Готорн не разделял подобных иллюзий. Душному миру пуританской Новой Англии прошлого и «материалистическому» духу прогресса настоящего он противопоставлял веру в силу человеческих чувств, в силу любви, сострадания и помощи ближнему. Поэтому молодой Браун, поверивший «правде» пуританской религиозной догмы и разочаровавшийся в спасительной силе любви, осужден на добровольные муки вечного одиночества, одного из самых тяжких наказаний в представлении писателя.

Готорна скорее привлекал идеал постепенного нравственного совершенствования отдельных людей. «Во всей истории не было случая, - сказал он как-то, - когда бы человеческая воля и разум осуществили какое-нибудь великое моральное преобразование методами, которые они выработали для этой цели, но в своем движении вперед мир на каждом шагу оставляет позади какое-нибудь зло и несправедливость, которые самые мудрые из людей, как бы они ни старались, никогда не смогли бы исправить».

Смех - излюбленный художественный прием американских романтиков. В их произведениях можно встретить все его разнообразнейшие оттенки, начиная с мягкого юмора Ирвинга и кончая желчной сатирой Купера. И Готорн не был среди них исключением.
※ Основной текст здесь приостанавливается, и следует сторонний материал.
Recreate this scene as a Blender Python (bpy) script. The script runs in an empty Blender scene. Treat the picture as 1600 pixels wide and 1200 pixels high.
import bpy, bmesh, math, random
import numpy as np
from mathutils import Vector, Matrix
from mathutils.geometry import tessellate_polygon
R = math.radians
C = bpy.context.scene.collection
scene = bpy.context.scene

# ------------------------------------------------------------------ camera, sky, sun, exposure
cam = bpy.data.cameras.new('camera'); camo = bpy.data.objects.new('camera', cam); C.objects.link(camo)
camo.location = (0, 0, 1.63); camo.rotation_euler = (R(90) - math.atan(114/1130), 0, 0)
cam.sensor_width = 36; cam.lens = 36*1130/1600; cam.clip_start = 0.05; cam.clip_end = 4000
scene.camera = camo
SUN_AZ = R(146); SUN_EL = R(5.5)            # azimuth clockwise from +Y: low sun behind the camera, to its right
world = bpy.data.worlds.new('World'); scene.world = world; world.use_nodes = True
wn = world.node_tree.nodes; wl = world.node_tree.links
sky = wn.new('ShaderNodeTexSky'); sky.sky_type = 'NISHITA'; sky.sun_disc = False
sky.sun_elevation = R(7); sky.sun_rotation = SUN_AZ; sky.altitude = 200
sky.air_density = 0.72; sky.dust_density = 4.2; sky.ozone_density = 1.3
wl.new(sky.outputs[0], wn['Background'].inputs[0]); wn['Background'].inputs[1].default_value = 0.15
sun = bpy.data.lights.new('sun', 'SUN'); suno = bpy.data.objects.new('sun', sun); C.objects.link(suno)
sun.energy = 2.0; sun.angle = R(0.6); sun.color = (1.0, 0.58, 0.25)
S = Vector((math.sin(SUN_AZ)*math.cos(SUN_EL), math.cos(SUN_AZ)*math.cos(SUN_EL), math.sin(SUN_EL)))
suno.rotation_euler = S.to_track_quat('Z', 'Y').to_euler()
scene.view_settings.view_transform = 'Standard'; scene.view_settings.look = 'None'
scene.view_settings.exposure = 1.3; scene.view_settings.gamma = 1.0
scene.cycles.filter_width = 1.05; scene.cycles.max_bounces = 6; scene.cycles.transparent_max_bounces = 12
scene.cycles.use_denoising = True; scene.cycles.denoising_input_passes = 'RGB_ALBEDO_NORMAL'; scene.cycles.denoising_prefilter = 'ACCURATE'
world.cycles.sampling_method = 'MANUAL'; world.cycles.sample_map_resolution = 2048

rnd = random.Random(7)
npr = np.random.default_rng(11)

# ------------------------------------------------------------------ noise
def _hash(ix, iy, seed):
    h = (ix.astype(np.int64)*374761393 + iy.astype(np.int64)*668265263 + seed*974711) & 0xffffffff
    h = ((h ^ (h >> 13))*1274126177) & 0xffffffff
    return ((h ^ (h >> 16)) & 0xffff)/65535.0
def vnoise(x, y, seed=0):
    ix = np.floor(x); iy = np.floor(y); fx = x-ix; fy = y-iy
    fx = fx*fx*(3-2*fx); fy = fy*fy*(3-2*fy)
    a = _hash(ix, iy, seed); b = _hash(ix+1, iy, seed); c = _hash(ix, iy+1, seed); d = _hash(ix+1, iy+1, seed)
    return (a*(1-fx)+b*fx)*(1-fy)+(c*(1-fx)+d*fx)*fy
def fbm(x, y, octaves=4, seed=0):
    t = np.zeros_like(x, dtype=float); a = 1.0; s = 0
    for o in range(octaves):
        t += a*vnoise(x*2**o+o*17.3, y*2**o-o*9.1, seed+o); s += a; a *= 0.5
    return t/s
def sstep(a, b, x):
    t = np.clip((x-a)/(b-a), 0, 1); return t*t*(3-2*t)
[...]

Скептически настроенный Майлс Кавердейл, герой «Романа о Блайтдейле», незримо присутствует на страницах многих рассказов Готорна. Находясь в стороне от действия, он может позволить себе относиться ко всему происходящему с должной долей юмора, казалось бы, не принимая ничего всерьез. Это он вышучивает простодушного Доменикуса Пайка («Гибель мистера Хиггинботема»), не умеющего держать язык за зубами и попадающего из-за этого в разные передряги. Он иронизирует над незадачливым Дэвидом Суоном («Дэвид Суон»), проспавшим на зеленой травке у ручья свою судьбу. Он грустно улыбается по поводу злоключений, выпавших на долю седого и старого Питера Голдтуэйта («Сокровище Питера Голдтуэйта»), питавшегося вздорными проектами и несбыточными мечтами. И он же подсмеивается над сказочно-романтическими чудесами в книгах Готорна, как бы говоря читателю, что, несмотря на весь их аллегорический смысл, они не больше чем сон, игра воображения.

Но мягкий юмор автора «Дважды рассказанных историй» не всегда был уж так безобиден. В рассказе о превращениях миссис Булфрог («Миссис Булфрог») смех Готорна звучит вызывающе громко, совсем как у Смоллетта, в духе которого написан этот фарс, считавшийся в свое время очень вульгарным и даже непристойным. Назидательная же сказка «Хохолок» - едкая и язвительная сатира на модных велеречивых политиканов, представляющих из себя не что иное, как жалкое и истрепанное воронье пугало. И здесь смех Готорна напоминает дерзкий хохот Марка Твена, так не любившего своих «романтических» предшественников.

Готорна принято считать одним из самых оригинальных и законченных художников «американского Возрождения». Совершенство формы занимало его не меньше, чем Эдгара По, так много спорившего по этому вопросу, или Торо, семь раз переписавшего своего «Уолдена». Однако не все творения Готорна одинаково удачны. Порой идеи в его рассказах заслоняли собою образы и действие, нарушая правду искусства. Такие произведения были полны скучных сентенций, напоминали собою воскресные проповеди.

В отличие от По Готорна никогда не привлекала сложная и запутанная интрига. Действия в его рассказах очень мало, некоторые из них, такие, скажем, как «Волшебная панорама фантазии» и «Дэвид Суон», просто статичны. С их героями не происходит ровным счетом ничего. Они лишь дают автору повод развить интересующие его мысли. И в этом их художественная слабость.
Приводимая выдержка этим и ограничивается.